What? Copy WoW less? Are you high?
If anything, Square needs to copy World of Warcraft (and other games they already badly copy) more and better!
Labyrinth of the Ancients is a poor half-ripoff of LFR. They should copy LFR more and allow each player to win one drop per boss.
FATEs are a poor facsimile of RIFT's rifts. They should do a better job of copying them, by making FATEs just as varied and interesting as RIFT's rifts.
The dye system is just a half-baked version of GW2's dye system. They should make a fully-baked version, complete with multiple dye color areas per piece, dyes not being a consumable item once you've "learned" a color, and every single piece of gear being dyeable.
Their story quests are just half-assed remakes of SWTOR's class mission lines. They should be less half-assed, and give the player character more input in the story, allowing us to have dialog options and branching conversations!
The combat system is just a...
I could go on for hours. SE hasn't done a damn thing perfectly here, and most of what they've done wrong has to do with cleaving far too close to their obsession with arbitrary restriction.

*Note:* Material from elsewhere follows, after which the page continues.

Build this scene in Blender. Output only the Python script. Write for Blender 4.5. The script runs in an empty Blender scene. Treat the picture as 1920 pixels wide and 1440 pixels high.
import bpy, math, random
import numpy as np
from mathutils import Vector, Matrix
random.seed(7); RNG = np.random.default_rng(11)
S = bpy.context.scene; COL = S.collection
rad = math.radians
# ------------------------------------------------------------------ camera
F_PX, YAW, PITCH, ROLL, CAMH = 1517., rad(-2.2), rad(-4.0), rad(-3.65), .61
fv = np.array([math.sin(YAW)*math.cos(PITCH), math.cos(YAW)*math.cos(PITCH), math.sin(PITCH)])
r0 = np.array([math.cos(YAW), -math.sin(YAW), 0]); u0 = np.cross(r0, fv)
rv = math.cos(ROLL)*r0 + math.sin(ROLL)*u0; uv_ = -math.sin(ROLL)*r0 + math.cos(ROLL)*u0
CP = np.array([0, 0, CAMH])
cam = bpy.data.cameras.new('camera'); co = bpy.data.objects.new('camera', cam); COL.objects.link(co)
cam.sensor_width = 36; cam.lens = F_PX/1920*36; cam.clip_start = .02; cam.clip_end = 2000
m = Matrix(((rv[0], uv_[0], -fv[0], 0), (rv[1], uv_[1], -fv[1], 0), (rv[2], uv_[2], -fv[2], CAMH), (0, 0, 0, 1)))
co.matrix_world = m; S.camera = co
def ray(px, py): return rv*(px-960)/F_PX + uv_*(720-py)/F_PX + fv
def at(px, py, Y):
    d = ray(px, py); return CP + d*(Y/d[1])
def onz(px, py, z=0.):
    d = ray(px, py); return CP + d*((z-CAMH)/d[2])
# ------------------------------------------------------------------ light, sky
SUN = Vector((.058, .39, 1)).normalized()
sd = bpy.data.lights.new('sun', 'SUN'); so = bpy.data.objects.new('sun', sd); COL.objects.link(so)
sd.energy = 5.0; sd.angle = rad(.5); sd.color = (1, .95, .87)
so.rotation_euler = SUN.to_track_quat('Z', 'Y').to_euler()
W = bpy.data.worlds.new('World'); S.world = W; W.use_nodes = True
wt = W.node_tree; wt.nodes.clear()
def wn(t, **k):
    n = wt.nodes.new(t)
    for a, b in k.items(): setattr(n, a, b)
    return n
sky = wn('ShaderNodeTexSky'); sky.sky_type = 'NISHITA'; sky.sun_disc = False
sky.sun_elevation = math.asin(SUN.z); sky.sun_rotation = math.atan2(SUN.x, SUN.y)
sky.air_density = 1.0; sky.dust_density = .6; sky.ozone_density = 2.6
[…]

The only point I even remotely agree with the OP on is that we definitely do need a more varied gearing metagame. Right now it's just "higher numbers are better" and the secondary attributes (crit, determination, etc) are so much weaker than the primary attribute (int, mnd, etc) that it's not even really worth gearing for them with a few major exceptions (bard, monk).

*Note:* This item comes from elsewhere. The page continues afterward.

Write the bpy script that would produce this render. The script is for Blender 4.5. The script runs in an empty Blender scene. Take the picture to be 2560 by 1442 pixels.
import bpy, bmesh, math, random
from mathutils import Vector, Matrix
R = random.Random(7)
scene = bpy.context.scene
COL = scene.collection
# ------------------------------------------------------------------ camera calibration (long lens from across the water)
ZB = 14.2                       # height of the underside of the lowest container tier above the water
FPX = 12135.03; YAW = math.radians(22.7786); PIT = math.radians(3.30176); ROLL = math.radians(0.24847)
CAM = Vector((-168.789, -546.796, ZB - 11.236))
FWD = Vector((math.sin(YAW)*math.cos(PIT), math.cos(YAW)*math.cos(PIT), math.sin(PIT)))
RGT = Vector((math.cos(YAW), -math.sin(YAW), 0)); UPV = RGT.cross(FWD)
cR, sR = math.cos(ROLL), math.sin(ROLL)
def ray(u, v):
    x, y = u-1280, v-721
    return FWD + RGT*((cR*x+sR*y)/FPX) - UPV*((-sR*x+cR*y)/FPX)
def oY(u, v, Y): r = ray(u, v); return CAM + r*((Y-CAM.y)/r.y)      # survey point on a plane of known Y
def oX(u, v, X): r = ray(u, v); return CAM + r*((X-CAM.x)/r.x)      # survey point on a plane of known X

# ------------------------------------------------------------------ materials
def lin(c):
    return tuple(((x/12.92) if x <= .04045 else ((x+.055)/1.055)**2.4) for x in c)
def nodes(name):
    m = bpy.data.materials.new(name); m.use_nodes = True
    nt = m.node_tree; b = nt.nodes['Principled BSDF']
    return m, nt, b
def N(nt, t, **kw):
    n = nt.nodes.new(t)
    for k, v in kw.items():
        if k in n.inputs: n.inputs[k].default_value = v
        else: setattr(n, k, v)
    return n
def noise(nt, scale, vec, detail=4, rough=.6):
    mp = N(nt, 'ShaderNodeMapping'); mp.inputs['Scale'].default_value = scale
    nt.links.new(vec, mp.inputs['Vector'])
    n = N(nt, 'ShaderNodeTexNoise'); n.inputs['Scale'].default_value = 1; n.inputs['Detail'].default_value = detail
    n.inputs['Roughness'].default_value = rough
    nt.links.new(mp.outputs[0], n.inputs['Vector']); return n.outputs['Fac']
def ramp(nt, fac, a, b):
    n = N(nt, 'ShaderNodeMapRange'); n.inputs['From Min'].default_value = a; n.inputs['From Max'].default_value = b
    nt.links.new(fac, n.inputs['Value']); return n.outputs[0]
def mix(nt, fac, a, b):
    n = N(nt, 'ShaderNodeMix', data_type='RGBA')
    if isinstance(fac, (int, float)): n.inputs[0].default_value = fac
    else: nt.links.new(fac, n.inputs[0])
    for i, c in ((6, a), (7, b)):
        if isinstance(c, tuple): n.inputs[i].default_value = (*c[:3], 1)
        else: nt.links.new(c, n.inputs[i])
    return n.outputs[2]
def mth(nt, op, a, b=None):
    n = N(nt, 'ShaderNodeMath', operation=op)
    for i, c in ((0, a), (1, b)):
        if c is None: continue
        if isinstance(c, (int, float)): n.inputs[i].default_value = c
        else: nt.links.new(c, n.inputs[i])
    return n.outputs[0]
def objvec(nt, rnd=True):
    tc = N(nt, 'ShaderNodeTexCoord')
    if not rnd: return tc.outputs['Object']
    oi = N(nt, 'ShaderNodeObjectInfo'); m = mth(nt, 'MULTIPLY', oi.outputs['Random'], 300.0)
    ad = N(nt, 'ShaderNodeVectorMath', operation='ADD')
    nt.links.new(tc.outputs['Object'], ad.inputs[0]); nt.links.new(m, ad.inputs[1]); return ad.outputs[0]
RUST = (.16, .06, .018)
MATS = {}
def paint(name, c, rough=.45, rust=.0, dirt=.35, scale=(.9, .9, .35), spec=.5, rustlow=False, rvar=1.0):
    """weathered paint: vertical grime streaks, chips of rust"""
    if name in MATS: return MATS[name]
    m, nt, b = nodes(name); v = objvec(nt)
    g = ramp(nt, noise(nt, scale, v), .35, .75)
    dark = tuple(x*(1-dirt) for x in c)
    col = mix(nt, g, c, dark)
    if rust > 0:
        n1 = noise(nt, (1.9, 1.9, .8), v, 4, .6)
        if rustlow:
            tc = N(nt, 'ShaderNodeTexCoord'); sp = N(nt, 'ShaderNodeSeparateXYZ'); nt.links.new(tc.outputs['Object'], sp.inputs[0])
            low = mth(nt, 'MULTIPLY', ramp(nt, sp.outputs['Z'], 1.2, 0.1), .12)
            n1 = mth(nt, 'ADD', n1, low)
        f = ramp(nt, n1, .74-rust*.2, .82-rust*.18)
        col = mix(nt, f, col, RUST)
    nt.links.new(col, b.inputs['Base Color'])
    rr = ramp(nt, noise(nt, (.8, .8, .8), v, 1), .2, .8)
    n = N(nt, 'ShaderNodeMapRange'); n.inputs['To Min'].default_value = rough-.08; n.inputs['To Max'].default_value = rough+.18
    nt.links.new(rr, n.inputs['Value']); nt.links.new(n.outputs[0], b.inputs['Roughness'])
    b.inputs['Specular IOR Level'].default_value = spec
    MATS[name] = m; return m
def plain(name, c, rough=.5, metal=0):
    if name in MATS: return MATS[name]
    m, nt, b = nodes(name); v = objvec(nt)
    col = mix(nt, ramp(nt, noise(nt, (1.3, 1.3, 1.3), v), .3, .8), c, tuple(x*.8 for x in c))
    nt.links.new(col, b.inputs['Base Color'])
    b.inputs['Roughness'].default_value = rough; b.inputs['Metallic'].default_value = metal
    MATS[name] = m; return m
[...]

I'd have loved for the Crimson Vest to have "Fire III/Fester: Increases damage dealt by 10%." That right there would make me seriously consider, "is this better than AF+? Better than allagan? Must go test it." Where's the variety in endgame gearing? The sidegrades? The extremely muddy and unclear upgrade paths that actually give us endgame players something to do, something to test, and lots of situational pieces to find and use? These things all help prevent power creep, which kills MMOs.
Why does everyone think FF XI was some sparkling gem of originality.

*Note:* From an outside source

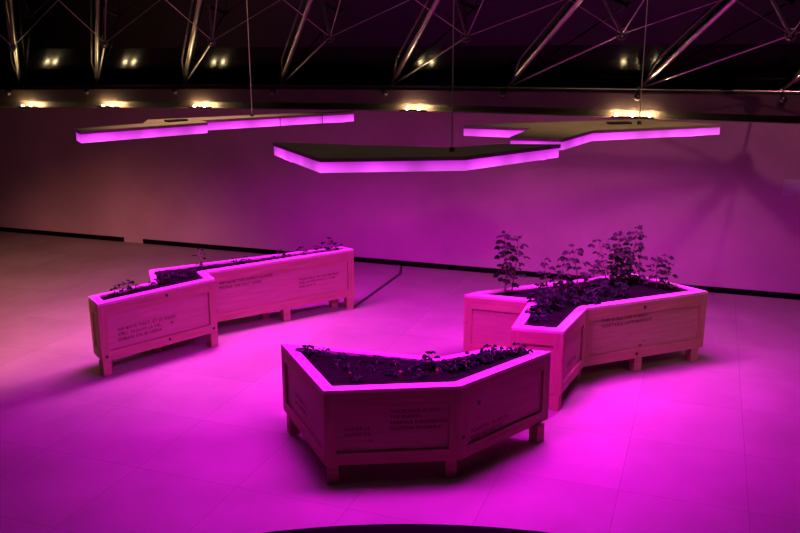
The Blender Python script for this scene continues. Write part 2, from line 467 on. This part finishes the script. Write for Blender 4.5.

It mimicked Everquest. Just like FF XIV took note of other modern MMORPGs.
I do enjoy the game as it is and for what it is, but I would be extremely happy if it also had the difficulty and depth that XI had.
I believe it is all the things that it did not take from EQ that made it great. The crafting system that actually mattered, open world events that were not GM required, the Campaign system, chocobo breeding, etc. There was so much more to XI than EQ and while I played EQ for years from launch, XI was the next evolutionary step. 14 just nuked itself back to cro magnon. Zog press one button... too hard!
There is a funny thing about subjective statements. They are opinions. Seems like a lot of people in this thread just want to argue opinions.
When it comes down to it though any company trying to make money on MMOs has a business imperative to make the game as accessible to as many people as possible and friendly to as many new players as possible. FFXI did not achieve those two goals what-so-ever, and that is the primary reason it never had a million subscribers. That style of MMO is dead, and for very good reasons. The fact FFXI is the most profitable game Square ever made doesn't change the fact that had it been easier to get into they would have made even more money. I have well over a dozen friends who I failed to convince to play past the free month simply because the game was so difficult to learn and slowly paced. I can't remember what the cost of the sub was, but lets assume 14 a month. If those 12 friends of mine had been able to learn the game more easily that's an extra 168 bucks a month they were loosing. Square understands this math which is why they've made the choices they have. Which MMO will be the most successful in retaining long term subs certainly remains to be seen, but constantly fostering a new and growing player base is a key part of the equation. While FFXI certainly had its good points it had many issues that prevented a steady stream of new players to the game. In my humble opinion they made the right choice by avoiding many of FFXI's pitfalls. I'm eager to see what kind of new content they can develop to keep me interested in the long term.